== GIVEN ENTRIES ==
#####
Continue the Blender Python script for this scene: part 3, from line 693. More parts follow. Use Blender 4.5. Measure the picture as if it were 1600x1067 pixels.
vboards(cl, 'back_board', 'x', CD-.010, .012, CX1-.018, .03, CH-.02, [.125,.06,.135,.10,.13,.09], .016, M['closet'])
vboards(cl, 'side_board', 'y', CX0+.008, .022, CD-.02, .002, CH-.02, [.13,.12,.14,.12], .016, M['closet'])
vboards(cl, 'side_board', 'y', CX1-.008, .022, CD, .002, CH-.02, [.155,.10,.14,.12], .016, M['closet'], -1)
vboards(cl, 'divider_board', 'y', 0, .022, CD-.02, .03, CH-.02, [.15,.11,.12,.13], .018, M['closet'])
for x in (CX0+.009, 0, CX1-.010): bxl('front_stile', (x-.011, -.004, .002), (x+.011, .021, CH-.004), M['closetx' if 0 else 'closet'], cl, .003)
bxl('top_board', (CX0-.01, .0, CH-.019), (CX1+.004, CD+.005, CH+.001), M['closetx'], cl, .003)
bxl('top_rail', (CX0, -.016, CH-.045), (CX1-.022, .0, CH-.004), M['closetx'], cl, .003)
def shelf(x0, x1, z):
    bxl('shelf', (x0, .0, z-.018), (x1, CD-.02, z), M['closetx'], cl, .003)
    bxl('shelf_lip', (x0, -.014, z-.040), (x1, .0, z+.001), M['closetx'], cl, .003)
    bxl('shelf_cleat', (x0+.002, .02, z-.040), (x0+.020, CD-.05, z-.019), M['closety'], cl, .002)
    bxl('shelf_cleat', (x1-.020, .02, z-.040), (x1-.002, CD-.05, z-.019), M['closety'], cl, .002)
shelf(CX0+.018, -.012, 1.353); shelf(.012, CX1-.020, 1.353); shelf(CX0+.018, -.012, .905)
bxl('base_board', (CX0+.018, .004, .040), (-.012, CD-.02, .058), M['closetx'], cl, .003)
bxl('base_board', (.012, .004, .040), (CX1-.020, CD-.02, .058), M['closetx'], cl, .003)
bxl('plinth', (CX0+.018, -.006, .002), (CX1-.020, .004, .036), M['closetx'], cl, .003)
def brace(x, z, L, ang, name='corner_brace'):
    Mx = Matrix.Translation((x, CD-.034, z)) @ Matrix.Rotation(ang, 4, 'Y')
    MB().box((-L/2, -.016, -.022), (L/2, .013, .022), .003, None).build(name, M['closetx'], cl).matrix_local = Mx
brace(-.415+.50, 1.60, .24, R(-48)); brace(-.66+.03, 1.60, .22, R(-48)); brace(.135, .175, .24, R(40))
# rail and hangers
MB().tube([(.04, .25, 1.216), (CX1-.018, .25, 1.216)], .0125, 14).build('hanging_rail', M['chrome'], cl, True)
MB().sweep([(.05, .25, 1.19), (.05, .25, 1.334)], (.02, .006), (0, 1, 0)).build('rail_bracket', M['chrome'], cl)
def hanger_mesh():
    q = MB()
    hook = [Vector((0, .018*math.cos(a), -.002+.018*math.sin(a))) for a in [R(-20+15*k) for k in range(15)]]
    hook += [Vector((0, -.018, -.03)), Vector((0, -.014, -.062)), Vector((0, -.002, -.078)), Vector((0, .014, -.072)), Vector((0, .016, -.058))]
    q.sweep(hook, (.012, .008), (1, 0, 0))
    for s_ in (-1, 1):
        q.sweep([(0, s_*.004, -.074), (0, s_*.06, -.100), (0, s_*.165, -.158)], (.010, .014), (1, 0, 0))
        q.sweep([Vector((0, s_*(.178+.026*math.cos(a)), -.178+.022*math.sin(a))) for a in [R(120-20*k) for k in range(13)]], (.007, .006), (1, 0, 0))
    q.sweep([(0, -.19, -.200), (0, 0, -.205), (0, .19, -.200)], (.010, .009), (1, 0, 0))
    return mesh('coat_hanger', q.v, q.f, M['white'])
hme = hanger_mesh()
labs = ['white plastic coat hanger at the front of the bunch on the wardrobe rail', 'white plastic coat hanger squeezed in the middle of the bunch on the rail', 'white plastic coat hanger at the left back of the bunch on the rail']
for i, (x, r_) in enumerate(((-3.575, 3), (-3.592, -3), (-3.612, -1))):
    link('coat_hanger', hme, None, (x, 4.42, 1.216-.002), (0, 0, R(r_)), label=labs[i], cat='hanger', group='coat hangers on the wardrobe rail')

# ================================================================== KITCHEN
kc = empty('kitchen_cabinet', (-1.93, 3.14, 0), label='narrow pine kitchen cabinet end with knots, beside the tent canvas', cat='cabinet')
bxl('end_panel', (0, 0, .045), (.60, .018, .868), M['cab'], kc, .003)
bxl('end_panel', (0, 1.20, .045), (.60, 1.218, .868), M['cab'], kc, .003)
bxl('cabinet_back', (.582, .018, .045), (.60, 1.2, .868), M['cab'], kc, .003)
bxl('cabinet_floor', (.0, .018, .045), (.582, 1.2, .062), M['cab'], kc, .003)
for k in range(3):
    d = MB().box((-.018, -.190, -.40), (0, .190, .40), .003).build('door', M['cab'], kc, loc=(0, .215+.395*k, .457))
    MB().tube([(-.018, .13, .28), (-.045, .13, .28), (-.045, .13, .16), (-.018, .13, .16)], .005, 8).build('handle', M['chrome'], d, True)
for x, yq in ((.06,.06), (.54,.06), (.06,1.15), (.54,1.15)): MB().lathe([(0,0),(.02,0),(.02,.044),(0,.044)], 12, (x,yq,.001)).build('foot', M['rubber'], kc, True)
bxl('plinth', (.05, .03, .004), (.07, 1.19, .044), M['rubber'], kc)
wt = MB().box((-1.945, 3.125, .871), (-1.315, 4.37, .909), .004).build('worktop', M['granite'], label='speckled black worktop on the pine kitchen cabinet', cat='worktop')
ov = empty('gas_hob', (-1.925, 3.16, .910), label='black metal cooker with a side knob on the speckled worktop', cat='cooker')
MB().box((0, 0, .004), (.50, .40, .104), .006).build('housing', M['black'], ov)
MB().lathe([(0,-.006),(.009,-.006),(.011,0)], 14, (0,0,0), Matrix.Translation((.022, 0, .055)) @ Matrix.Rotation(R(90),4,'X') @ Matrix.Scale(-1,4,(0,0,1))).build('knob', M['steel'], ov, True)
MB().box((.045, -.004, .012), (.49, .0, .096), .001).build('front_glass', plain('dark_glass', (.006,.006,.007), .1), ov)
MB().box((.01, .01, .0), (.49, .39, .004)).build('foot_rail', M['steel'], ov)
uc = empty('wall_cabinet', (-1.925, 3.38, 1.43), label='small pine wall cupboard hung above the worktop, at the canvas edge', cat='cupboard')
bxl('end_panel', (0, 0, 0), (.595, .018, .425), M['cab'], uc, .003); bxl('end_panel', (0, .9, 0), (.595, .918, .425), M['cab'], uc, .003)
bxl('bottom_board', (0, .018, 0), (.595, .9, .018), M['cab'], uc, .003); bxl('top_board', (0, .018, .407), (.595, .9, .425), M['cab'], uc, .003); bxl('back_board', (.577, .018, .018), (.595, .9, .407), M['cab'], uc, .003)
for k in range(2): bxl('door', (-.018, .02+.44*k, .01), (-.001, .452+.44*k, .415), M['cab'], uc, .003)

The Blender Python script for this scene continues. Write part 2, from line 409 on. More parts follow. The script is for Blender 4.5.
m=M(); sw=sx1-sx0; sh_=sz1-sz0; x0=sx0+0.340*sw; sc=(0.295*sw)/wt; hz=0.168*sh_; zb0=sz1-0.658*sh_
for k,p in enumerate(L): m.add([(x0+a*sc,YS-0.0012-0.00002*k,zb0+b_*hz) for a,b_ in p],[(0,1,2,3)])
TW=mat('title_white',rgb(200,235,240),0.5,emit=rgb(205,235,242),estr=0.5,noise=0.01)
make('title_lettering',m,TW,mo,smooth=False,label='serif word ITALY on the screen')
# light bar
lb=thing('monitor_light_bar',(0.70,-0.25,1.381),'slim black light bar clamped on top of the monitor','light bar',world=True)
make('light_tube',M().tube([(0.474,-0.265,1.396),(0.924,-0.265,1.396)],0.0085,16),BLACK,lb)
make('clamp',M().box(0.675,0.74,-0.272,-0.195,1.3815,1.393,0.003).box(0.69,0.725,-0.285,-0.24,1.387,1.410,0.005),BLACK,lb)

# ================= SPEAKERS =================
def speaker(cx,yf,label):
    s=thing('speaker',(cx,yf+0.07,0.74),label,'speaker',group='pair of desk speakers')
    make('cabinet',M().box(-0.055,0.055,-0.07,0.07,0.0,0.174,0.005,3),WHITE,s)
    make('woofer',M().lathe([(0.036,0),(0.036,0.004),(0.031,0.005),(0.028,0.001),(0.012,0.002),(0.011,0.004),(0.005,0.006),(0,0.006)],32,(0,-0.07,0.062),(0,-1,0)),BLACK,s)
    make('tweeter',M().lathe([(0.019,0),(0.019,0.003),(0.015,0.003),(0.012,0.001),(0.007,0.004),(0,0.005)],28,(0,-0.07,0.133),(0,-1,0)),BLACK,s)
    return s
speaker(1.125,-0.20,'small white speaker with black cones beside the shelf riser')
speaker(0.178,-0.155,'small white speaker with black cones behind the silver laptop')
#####
== YOUR TASK ==
Your task is to gather all lines from the entries above that hold the word "follow".

== WRITTEN REPLY ==
Continue the Blender Python script for this scene: part 3, from line 693. More parts follow. Use Blender 4.5. Measure the picture as if it were 1600x1067 pixels.
The Blender Python script for this scene continues. Write part 2, from line 409 on. More parts follow. The script is for Blender 4.5.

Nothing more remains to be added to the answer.